_TASK REQUIREMENTS_
Set out every line bearing the string "scene".

_DATA LINES_
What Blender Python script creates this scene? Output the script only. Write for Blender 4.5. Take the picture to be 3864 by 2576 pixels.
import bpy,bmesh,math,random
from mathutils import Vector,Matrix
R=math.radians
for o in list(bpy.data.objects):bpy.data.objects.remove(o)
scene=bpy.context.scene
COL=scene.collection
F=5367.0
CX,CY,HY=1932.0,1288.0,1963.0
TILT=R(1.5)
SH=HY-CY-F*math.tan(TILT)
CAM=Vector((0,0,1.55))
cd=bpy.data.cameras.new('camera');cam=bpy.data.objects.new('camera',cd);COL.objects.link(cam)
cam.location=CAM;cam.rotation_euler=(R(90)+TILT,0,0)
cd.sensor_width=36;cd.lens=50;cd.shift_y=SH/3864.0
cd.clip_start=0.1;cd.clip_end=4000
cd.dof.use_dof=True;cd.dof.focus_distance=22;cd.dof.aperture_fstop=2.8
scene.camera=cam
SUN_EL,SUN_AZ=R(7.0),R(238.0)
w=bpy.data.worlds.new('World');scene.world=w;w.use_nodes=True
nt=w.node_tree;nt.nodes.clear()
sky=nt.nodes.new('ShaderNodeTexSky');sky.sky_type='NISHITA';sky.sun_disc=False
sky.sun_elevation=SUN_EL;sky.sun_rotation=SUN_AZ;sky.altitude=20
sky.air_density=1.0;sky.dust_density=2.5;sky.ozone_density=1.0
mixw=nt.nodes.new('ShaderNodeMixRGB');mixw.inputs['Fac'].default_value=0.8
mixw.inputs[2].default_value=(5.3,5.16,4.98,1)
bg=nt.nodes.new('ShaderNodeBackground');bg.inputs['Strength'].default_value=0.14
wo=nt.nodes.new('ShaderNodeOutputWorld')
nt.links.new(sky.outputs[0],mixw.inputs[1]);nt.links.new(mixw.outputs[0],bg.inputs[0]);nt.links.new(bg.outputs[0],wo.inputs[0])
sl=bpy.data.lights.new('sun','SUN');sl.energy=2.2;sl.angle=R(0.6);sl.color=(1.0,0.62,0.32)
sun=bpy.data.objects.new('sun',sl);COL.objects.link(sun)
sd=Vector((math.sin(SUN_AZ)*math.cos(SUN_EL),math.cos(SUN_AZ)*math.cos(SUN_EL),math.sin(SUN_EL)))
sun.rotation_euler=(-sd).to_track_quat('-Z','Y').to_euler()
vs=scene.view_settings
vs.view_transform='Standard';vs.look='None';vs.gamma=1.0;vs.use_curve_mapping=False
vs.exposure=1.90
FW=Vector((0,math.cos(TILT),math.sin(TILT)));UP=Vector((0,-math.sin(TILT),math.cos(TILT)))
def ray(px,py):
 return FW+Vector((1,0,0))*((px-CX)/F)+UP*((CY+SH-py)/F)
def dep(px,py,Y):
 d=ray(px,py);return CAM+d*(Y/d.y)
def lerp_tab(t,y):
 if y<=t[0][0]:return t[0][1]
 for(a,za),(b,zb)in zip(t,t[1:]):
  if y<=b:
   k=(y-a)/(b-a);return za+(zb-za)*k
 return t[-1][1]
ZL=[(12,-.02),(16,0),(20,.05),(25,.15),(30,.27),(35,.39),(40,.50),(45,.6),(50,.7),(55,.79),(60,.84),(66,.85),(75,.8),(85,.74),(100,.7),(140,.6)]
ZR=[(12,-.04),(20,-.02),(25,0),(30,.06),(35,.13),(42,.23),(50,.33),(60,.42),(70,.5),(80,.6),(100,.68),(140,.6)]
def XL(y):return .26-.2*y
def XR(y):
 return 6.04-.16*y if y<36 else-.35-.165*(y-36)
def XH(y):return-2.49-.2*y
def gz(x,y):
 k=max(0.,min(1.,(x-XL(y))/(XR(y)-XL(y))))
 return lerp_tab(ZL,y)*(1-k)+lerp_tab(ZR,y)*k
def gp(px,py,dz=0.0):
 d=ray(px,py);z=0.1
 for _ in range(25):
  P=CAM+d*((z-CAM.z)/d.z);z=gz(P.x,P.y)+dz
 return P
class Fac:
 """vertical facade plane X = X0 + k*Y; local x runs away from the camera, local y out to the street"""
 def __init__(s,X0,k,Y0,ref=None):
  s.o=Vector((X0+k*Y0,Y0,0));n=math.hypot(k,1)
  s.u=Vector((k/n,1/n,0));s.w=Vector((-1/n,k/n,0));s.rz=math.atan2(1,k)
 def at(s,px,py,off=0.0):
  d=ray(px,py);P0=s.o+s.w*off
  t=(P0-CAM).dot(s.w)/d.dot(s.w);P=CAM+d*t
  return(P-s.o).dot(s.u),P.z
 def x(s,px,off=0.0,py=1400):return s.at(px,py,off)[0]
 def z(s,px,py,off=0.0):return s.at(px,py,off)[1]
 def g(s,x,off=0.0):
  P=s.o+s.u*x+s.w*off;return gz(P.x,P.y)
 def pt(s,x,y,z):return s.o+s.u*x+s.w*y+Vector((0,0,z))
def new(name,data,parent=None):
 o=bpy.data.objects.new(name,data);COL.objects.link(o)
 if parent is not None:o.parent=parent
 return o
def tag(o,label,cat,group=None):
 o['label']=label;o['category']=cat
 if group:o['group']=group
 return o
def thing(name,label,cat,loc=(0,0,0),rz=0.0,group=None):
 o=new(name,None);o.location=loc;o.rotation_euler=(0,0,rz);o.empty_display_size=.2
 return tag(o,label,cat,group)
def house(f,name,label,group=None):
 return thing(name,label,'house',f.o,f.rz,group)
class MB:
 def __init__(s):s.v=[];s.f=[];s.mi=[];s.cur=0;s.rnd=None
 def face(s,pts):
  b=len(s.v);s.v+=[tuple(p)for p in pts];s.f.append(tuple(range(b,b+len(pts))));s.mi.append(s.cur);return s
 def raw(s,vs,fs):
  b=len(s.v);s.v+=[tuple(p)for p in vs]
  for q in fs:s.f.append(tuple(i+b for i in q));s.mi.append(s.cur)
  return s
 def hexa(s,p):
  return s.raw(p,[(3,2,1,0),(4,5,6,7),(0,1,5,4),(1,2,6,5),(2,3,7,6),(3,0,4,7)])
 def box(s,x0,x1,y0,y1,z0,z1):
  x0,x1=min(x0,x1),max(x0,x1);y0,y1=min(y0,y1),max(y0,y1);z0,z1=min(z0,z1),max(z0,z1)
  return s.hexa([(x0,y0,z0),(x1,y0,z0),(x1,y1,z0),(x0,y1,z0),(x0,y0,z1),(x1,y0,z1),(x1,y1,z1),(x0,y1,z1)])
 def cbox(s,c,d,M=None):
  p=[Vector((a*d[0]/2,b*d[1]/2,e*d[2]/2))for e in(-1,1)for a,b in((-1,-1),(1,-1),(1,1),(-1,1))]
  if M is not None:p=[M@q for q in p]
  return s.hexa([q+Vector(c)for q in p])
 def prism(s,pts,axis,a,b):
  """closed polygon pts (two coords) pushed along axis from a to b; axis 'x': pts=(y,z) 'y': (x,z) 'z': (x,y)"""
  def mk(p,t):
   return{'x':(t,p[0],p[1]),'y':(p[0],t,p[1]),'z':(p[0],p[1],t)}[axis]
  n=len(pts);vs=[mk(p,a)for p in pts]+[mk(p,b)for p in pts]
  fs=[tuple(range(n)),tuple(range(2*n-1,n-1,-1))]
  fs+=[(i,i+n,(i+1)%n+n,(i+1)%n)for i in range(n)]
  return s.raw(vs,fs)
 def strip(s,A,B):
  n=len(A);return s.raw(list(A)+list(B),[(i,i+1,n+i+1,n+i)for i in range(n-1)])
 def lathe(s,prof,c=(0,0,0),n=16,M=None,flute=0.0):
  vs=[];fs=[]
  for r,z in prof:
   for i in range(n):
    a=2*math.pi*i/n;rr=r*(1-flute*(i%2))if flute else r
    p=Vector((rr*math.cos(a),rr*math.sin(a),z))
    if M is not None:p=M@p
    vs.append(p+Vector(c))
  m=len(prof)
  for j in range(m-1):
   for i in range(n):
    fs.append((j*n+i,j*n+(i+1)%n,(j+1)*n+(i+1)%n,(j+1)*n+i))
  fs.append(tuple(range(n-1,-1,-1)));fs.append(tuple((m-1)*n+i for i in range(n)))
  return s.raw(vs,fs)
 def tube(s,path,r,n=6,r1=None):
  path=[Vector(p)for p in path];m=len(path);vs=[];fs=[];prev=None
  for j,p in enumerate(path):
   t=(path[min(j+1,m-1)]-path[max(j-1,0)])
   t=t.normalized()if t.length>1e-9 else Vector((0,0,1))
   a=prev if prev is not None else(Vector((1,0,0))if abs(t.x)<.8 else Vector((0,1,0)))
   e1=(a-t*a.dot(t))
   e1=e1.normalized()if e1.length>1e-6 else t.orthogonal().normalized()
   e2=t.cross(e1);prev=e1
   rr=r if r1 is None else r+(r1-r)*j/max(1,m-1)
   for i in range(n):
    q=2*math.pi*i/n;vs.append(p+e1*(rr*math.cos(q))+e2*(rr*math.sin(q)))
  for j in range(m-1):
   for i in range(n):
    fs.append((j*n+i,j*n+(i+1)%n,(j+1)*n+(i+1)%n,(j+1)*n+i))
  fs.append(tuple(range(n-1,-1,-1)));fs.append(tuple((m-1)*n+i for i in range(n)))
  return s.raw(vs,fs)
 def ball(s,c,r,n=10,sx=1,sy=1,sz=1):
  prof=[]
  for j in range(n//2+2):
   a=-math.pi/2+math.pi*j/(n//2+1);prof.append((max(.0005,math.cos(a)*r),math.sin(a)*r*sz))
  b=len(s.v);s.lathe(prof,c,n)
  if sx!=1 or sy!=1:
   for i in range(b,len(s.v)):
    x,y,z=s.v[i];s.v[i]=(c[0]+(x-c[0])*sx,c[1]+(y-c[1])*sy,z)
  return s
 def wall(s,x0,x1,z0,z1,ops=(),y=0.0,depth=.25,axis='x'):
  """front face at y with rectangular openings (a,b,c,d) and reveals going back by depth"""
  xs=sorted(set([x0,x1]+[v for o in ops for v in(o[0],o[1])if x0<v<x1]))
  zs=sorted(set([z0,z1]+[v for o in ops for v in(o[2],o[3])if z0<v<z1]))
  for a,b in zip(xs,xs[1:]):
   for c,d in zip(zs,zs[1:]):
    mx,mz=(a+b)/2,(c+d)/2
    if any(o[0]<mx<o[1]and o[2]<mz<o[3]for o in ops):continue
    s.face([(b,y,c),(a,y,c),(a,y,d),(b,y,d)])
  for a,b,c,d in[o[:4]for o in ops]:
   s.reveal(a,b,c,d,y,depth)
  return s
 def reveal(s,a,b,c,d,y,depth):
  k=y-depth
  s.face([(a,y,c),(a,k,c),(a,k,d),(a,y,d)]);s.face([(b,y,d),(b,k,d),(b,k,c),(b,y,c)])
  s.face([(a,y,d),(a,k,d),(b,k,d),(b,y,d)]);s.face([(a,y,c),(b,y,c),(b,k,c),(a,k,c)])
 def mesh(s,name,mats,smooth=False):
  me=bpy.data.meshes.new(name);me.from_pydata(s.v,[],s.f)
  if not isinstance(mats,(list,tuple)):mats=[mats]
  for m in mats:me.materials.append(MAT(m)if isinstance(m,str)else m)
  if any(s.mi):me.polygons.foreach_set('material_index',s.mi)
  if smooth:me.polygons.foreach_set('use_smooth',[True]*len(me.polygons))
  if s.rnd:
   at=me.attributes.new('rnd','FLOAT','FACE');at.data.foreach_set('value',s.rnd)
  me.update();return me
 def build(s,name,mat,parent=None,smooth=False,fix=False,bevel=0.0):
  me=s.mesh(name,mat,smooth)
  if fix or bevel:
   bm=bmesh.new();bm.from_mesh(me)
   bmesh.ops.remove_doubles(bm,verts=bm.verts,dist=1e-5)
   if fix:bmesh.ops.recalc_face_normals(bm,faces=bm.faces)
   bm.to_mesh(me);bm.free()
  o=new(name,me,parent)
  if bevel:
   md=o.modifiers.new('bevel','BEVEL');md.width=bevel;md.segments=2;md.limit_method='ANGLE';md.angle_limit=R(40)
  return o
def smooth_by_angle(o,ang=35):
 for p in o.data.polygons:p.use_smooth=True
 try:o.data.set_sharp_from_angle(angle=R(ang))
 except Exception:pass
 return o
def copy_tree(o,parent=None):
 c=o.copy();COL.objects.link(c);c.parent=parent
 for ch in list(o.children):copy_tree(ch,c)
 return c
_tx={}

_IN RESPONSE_
What Blender Python script creates this scene? Output the script only. Write for Blender 4.5. Take the picture to be 3864 by 2576 pixels.
scene=bpy.context.scene
COL=scene.collection
scene.camera=cam
w=bpy.data.worlds.new('World');scene.world=w;w.use_nodes=True
vs=scene.view_settings